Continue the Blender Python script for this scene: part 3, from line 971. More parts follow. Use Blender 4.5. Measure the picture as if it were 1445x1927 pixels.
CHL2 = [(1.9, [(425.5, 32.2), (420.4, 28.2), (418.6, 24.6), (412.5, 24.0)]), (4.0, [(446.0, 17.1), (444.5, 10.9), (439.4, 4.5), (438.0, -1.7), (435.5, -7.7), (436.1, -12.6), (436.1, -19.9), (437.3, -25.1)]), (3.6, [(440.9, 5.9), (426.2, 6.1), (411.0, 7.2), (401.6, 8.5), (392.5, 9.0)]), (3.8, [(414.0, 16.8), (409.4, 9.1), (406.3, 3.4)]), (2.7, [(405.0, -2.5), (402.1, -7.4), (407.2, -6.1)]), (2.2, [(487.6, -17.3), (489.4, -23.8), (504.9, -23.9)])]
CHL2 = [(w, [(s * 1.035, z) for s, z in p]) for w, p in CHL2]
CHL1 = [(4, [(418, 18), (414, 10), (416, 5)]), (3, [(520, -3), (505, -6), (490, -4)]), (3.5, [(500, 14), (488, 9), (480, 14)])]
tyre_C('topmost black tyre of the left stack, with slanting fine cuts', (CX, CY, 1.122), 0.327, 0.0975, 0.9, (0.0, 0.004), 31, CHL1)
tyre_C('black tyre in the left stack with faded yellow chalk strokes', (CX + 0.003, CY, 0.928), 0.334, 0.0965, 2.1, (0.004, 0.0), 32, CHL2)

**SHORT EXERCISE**
Write out the full listing, keeping every line exactly as it is.

**OUTPUT**
Continue the Blender Python script for this scene: part 3, from line 971. More parts follow. Use Blender 4.5. Measure the picture as if it were 1445x1927 pixels.
CHL2 = [(1.9, [(425.5, 32.2), (420.4, 28.2), (418.6, 24.6), (412.5, 24.0)]), (4.0, [(446.0, 17.1), (444.5, 10.9), (439.4, 4.5), (438.0, -1.7), (435.5, -7.7), (436.1, -12.6), (436.1, -19.9), (437.3, -25.1)]), (3.6, [(440.9, 5.9), (426.2, 6.1), (411.0, 7.2), (401.6, 8.5), (392.5, 9.0)]), (3.8, [(414.0, 16.8), (409.4, 9.1), (406.3, 3.4)]), (2.7, [(405.0, -2.5), (402.1, -7.4), (407.2, -6.1)]), (2.2, [(487.6, -17.3), (489.4, -23.8), (504.9, -23.9)])]
CHL2 = [(w, [(s * 1.035, z) for s, z in p]) for w, p in CHL2]
CHL1 = [(4, [(418, 18), (414, 10), (416, 5)]), (3, [(520, -3), (505, -6), (490, -4)]), (3.5, [(500, 14), (488, 9), (480, 14)])]
tyre_C('topmost black tyre of the left stack, with slanting fine cuts', (CX, CY, 1.122), 0.327, 0.0975, 0.9, (0.0, 0.004), 31, CHL1)
tyre_C('black tyre in the left stack with faded yellow chalk strokes', (CX + 0.003, CY, 0.928), 0.334, 0.0965, 2.1, (0.004, 0.0), 32, CHL2)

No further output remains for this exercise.